PROBLEM — Leaving out the pictures, retype all the material exactly.

GIVEN INFORMATION —
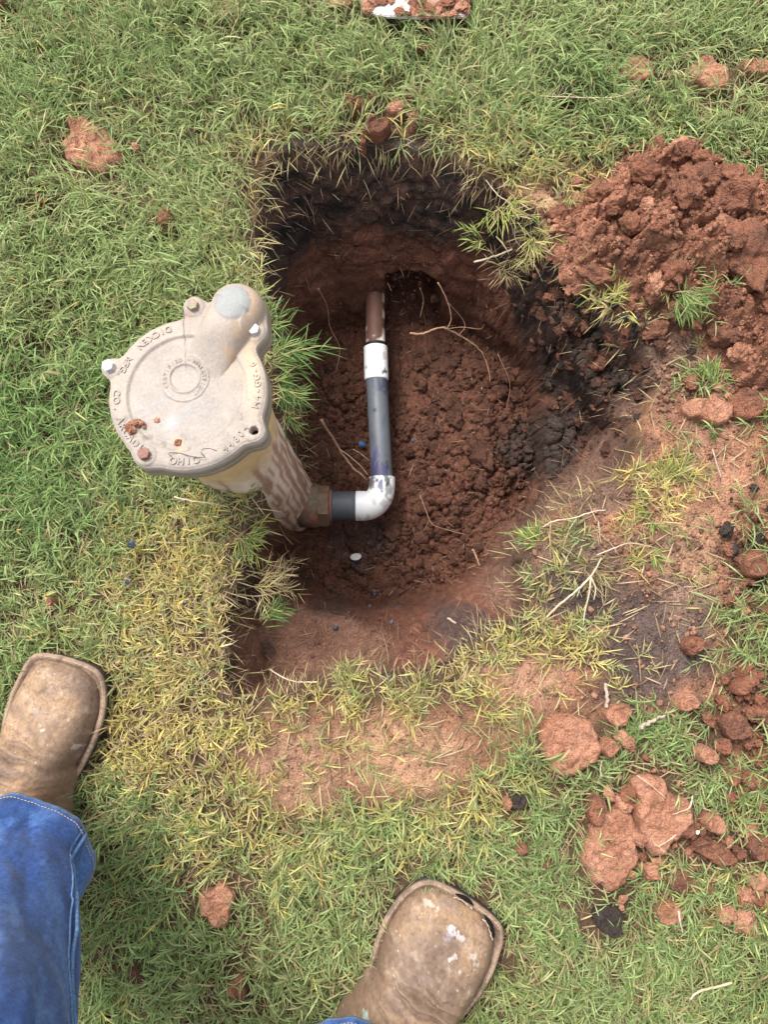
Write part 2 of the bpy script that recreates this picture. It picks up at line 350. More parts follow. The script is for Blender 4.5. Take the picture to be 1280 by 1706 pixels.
# colours of the ground itself
def ground_color(X, Y, Z, S):
    PX, PY = proj(X, Y)
    c = lambda *a: np.array(a)[None, :]
    Xa, Ya = X+Z*0.45, Y+Z*0.95
    n1 = fbm(Xa*14, Ya*14, 71, 4); n2 = fbm(Xa*40, Ya*40, 72, 4); n3 = fbm(Xa*110, Ya*110, 73, 4)
    C = np.repeat(c(0.095, 0.06, 0.034), len(X), 0)*(1+0.4*n2)[:, None]          # thatch below the lawn
    far_ = sstep(0.75, 1.3, np.hypot(X, Y))[:, None]; C = C*(1-far_)+c(0.10, 0.14, 0.045)*(1+0.3*n1)[:, None]*far_
    bare = bare_mask(PX, PY)[:, None]
    clay = c(0.295, 0.142, 0.084)*(1+0.25*n1+0.25*n2+0.25*n3)[:, None]
    C = C*(1-bare)+clay*bare
    sm_ = (0.6*sstep(0.12, 0.5, fbm(X*17+9, Y*17, 74, 4))*bare[:, 0])[:, None]; C = C*(1-sm_)+c(0.13, 0.075, 0.052)*(1+0.3*n3)[:, None]*sm_
    def blob(cx, cy, rx, ry, colr, k=1.0, soft=0.35):
        nonlocal C
        d = np.sqrt(((PX-cx)/rx)**2+((PY-cy)/ry)**2) + 0.35*n1 + 0.25*n2
        m = (k*sstep(1+soft, 1-soft, d))[:, None]
        C = C*(1-m)+np.array(colr)[None, :]*(1+0.35*n2+0.35*n3)[:, None]*m
    blob(675, 1255, 95, 70, (0.37, 0.215, 0.13), 0.85); blob(480, 1280, 80, 70, (0.34, 0.195, 0.125), 0.8)
    blob(920, 330, 70, 60, (0.42, 0.25, 0.15), 0.9); blob(870, 1130, 80, 50, (0.36, 0.20, 0.13), 0.8)
    blob(1190, 830, 80, 100, (0.33, 0.17, 0.108), 0.7); blob(1150, 930, 50, 70, (0.40, 0.24, 0.145), 0.6)
    blob(1200, 670, 70, 45, (0.33, 0.16, 0.11), 0.8)
    blob(1085, 1085, 100, 105, (0.085, 0.062, 0.055), 0.93); blob(970, 960, 80, 90, (0.12, 0.085, 0.066), 0.85)
    blob(1010, 830, 60, 30, (0.10, 0.07, 0.055), 0.7); blob(960, 1000, 60, 50, (0.07, 0.05, 0.042), 0.9)
    blob(1150, 1020, 40, 60, (0.17, 0.12, 0.095), 0.6); blob(1100, 905, 60, 20, (0.16, 0.10, 0.075), 0.6)
    blob(1255, 1080, 40, 140, (0.12, 0.075, 0.055), 0.7)
    blob(960, 470, 70, 60, (0.20, 0.11, 0.08), 0.8); blob(1040, 560, 75, 75, (0.14, 0.085, 0.065), 0.85); blob(1130, 590, 60, 50, (0.13, 0.08, 0.06), 0.7)
    blob(600, 245, 190, 16, (0.06, 0.045, 0.036), 0.9)
    # inside the pit: black topsoil above, brown clay below, boundary ragged
    ins = sstep(-0.002, 0.006, S)[:, None]
    low = sstep(950, 1040, PY)                    # little topsoil on the near side
    right = sstep(820, 950, PX)*(1-low)
    lim = -0.125 + 0.095*low - 0.075*right + 0.022*n1 + 0.012*n2
    dark = sstep(-0.010, 0.008, Z-lim+0.012*n3+0.02*n2)*(0.70+0.30*sstep(0.3, -0.3, n2))
    dark = np.clip(dark*(1-0.6*right*sstep(-0.2, 0.4, n1+n3)) + 0.6*right*sstep(-0.30, -0.15, Z)*sstep(-0.1, 0.3, n1+0.6*n2+0.3*n3), 0, 1)
    dark = dark*(1-0.9*sstep(0.02, 0.0, seg_dist(X, Y, SHELF))*low)
    sm2 = np.maximum(sstep(0.03, 0.0, seg_dist(X, Y, SLOPE2)), inside(X, Y, SLOPE2)*1.0); dark = dark*(1-0.75*sm2)
    brown = c(0.108, 0.046, 0.029)*(1+0.22*n1+0.28*n2+0.28*n3)[:, None]
    redder = sstep(0.1, 0.6, fbm(X*9+3, Y*9, 77, 3))[:, None]
    brown = brown*(1-redder)+c(0.125, 0.054, 0.034)*redder
    smc = sm2[:, None]*0.7; brown = brown*(1-smc)+c(0.135, 0.080, 0.058)*smc
    shm = np.maximum(sstep(0.03, 0.0, seg_dist(X, Y, SHELF)), inside(X, Y, SHELF)*1.0)[:, None]*0.8
    brown = brown*(1-shm)+c(0.155, 0.082, 0.056)*(1+0.2*n1+0.2*n2)[:, None]*shm
    brown = brown*(1+0.35*sstep(-0.30, -0.20, Z))[:, None]  # walls coloured lighter than the floor, standing in for light on them
    blk = c(0.034, 0.025, 0.021)*(1+0.7*n2+0.6*n3)[:, None]
    pit = brown*(1-dark[:, None])+blk*dark[:, None]
    def pitblob(px, py, z, rx, colr, k):
        nonlocal pit
        x0, y0 = at_np(px, py, z); d = np.hypot(X-x0, Y-y0)/rx + 0.4*n1+0.4*n2
        m = (k*sstep(1.3, 0.7, d))[:, None]; pit = pit*(1-m)+np.array(colr)[None, :]*m
    pitblob(595, 905, FLOORZ, 0.05, (0.085, 0.05, 0.042), 0.85)
    pitblob(770, 1050, -0.1, 0.04, (0.07, 0.05, 0.045), 0.8); pitblob(470, 990, -0.25, 0.035, (0.05, 0.03, 0.022), 0.8)
    pitblob(900, 745, -0.25, 0.05, (0.05, 0.035, 0.03), 0.85); pitblob(560, 1000, -0.3, 0.03, (0.09, 0.05, 0.04), 0.7)
    pitblob(430, 1090, -0.05, 0.012, (0.05, 0.035, 0.03), 0.6)
    return np.clip(C*(1-ins)+pit*ins, 0.008, 0.8)
GC = ground_color(GX.ravel(), GY.ravel(), GZ.ravel(), GS.ravel())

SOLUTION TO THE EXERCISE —
Write part 2 of the bpy script that recreates this picture. It picks up at line 350. More parts follow. The script is for Blender 4.5. Take the picture to be 1280 by 1706 pixels.
# colours of the ground itself
def ground_color(X, Y, Z, S):
    PX, PY = proj(X, Y)
    c = lambda *a: np.array(a)[None, :]
    Xa, Ya = X+Z*0.45, Y+Z*0.95
    n1 = fbm(Xa*14, Ya*14, 71, 4); n2 = fbm(Xa*40, Ya*40, 72, 4); n3 = fbm(Xa*110, Ya*110, 73, 4)
    C = np.repeat(c(0.095, 0.06, 0.034), len(X), 0)*(1+0.4*n2)[:, None]          # thatch below the lawn
    far_ = sstep(0.75, 1.3, np.hypot(X, Y))[:, None]; C = C*(1-far_)+c(0.10, 0.14, 0.045)*(1+0.3*n1)[:, None]*far_
    bare = bare_mask(PX, PY)[:, None]
    clay = c(0.295, 0.142, 0.084)*(1+0.25*n1+0.25*n2+0.25*n3)[:, None]
    C = C*(1-bare)+clay*bare
    sm_ = (0.6*sstep(0.12, 0.5, fbm(X*17+9, Y*17, 74, 4))*bare[:, 0])[:, None]; C = C*(1-sm_)+c(0.13, 0.075, 0.052)*(1+0.3*n3)[:, None]*sm_
    def blob(cx, cy, rx, ry, colr, k=1.0, soft=0.35):
        nonlocal C
        d = np.sqrt(((PX-cx)/rx)**2+((PY-cy)/ry)**2) + 0.35*n1 + 0.25*n2
        m = (k*sstep(1+soft, 1-soft, d))[:, None]
        C = C*(1-m)+np.array(colr)[None, :]*(1+0.35*n2+0.35*n3)[:, None]*m
    blob(675, 1255, 95, 70, (0.37, 0.215, 0.13), 0.85); blob(480, 1280, 80, 70, (0.34, 0.195, 0.125), 0.8)
    blob(920, 330, 70, 60, (0.42, 0.25, 0.15), 0.9); blob(870, 1130, 80, 50, (0.36, 0.20, 0.13), 0.8)
    blob(1190, 830, 80, 100, (0.33, 0.17, 0.108), 0.7); blob(1150, 930, 50, 70, (0.40, 0.24, 0.145), 0.6)
    blob(1200, 670, 70, 45, (0.33, 0.16, 0.11), 0.8)
    blob(1085, 1085, 100, 105, (0.085, 0.062, 0.055), 0.93); blob(970, 960, 80, 90, (0.12, 0.085, 0.066), 0.85)
    blob(1010, 830, 60, 30, (0.10, 0.07, 0.055), 0.7); blob(960, 1000, 60, 50, (0.07, 0.05, 0.042), 0.9)
    blob(1150, 1020, 40, 60, (0.17, 0.12, 0.095), 0.6); blob(1100, 905, 60, 20, (0.16, 0.10, 0.075), 0.6)
    blob(1255, 1080, 40, 140, (0.12, 0.075, 0.055), 0.7)
    blob(960, 470, 70, 60, (0.20, 0.11, 0.08), 0.8); blob(1040, 560, 75, 75, (0.14, 0.085, 0.065), 0.85); blob(1130, 590, 60, 50, (0.13, 0.08, 0.06), 0.7)
    blob(600, 245, 190, 16, (0.06, 0.045, 0.036), 0.9)
    # inside the pit: black topsoil above, brown clay below, boundary ragged
    ins = sstep(-0.002, 0.006, S)[:, None]
    low = sstep(950, 1040, PY)                    # little topsoil on the near side
    right = sstep(820, 950, PX)*(1-low)
    lim = -0.125 + 0.095*low - 0.075*right + 0.022*n1 + 0.012*n2
    dark = sstep(-0.010, 0.008, Z-lim+0.012*n3+0.02*n2)*(0.70+0.30*sstep(0.3, -0.3, n2))
    dark = np.clip(dark*(1-0.6*right*sstep(-0.2, 0.4, n1+n3)) + 0.6*right*sstep(-0.30, -0.15, Z)*sstep(-0.1, 0.3, n1+0.6*n2+0.3*n3), 0, 1)
    dark = dark*(1-0.9*sstep(0.02, 0.0, seg_dist(X, Y, SHELF))*low)
    sm2 = np.maximum(sstep(0.03, 0.0, seg_dist(X, Y, SLOPE2)), inside(X, Y, SLOPE2)*1.0); dark = dark*(1-0.75*sm2)
    brown = c(0.108, 0.046, 0.029)*(1+0.22*n1+0.28*n2+0.28*n3)[:, None]
    redder = sstep(0.1, 0.6, fbm(X*9+3, Y*9, 77, 3))[:, None]
    brown = brown*(1-redder)+c(0.125, 0.054, 0.034)*redder
    smc = sm2[:, None]*0.7; brown = brown*(1-smc)+c(0.135, 0.080, 0.058)*smc
    shm = np.maximum(sstep(0.03, 0.0, seg_dist(X, Y, SHELF)), inside(X, Y, SHELF)*1.0)[:, None]*0.8
    brown = brown*(1-shm)+c(0.155, 0.082, 0.056)*(1+0.2*n1+0.2*n2)[:, None]*shm
    brown = brown*(1+0.35*sstep(-0.30, -0.20, Z))[:, None]  # walls coloured lighter than the floor, standing in for light on them
    blk = c(0.034, 0.025, 0.021)*(1+0.7*n2+0.6*n3)[:, None]
    pit = brown*(1-dark[:, None])+blk*dark[:, None]
    def pitblob(px, py, z, rx, colr, k):
        nonlocal pit
        x0, y0 = at_np(px, py, z); d = np.hypot(X-x0, Y-y0)/rx + 0.4*n1+0.4*n2
        m = (k*sstep(1.3, 0.7, d))[:, None]; pit = pit*(1-m)+np.array(colr)[None, :]*m
    pitblob(595, 905, FLOORZ, 0.05, (0.085, 0.05, 0.042), 0.85)
    pitblob(770, 1050, -0.1, 0.04, (0.07, 0.05, 0.045), 0.8); pitblob(470, 990, -0.25, 0.035, (0.05, 0.03, 0.022), 0.8)
    pitblob(900, 745, -0.25, 0.05, (0.05, 0.035, 0.03), 0.85); pitblob(560, 1000, -0.3, 0.03, (0.09, 0.05, 0.04), 0.7)
    pitblob(430, 1090, -0.05, 0.012, (0.05, 0.035, 0.03), 0.6)
    return np.clip(C*(1-ins)+pit*ins, 0.008, 0.8)
GC = ground_color(GX.ravel(), GY.ravel(), GZ.ravel(), GS.ravel())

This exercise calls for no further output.